No ladder came with it. Access to my top bunk is from the top of my bedside table, which I reach by first climbing onto a milk crate. The bedside table blocks access to one of the drawers, and that one is filled with quilts that are big enough for a queen-size bed, of no use to us in this house, but too good to get rid of. Another side table, on which rests a rope-handled wooden chest containing much of my rock collection, blocks access to the drawer at the foot. Those are my clothes in there, and when I want them, I move the rocks and the table — no big deal. Doug’s clothes are in the accessible drawer in the middle.

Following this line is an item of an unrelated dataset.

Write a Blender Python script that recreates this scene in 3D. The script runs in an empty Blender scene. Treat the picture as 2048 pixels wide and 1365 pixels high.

This photo was taken months ago, before I had gotten my library sorted and shelved. Books are piled everywhere, including on and around the rock chest. Koji is partially visible in the sunbeams behind that chest, on Doug’s bed. Granny Mousebreath (still missing at this writing) snoozes on the windowsill. The objects topped with large cushions in the right foreground are what we call, for want of a better term, the “mushrooms,” because their tops are bigger than the supporting objects. The far one is atop a bookcase that parallels the foot of the bed. The near one rests on a stack of two suitcases full of my surplus clothing. In the aggregate, the musrooms are simply cat furniture. Our cats enjoy basking in the heat of the woodstove (which stands in the approximate POV of this shot), watching the flames.
Okay, that’s the story of the bed. Gotta go now and check the fire. Doug has been asleep in the bottom bunk since about 10:00 AM. He stayed awake as long as he could this morning so that we will have time to go up to Sunshine tomorrow after I get up, before he goes to sleep, to vote, and do a little shopping at Cubby’s and Moore’s.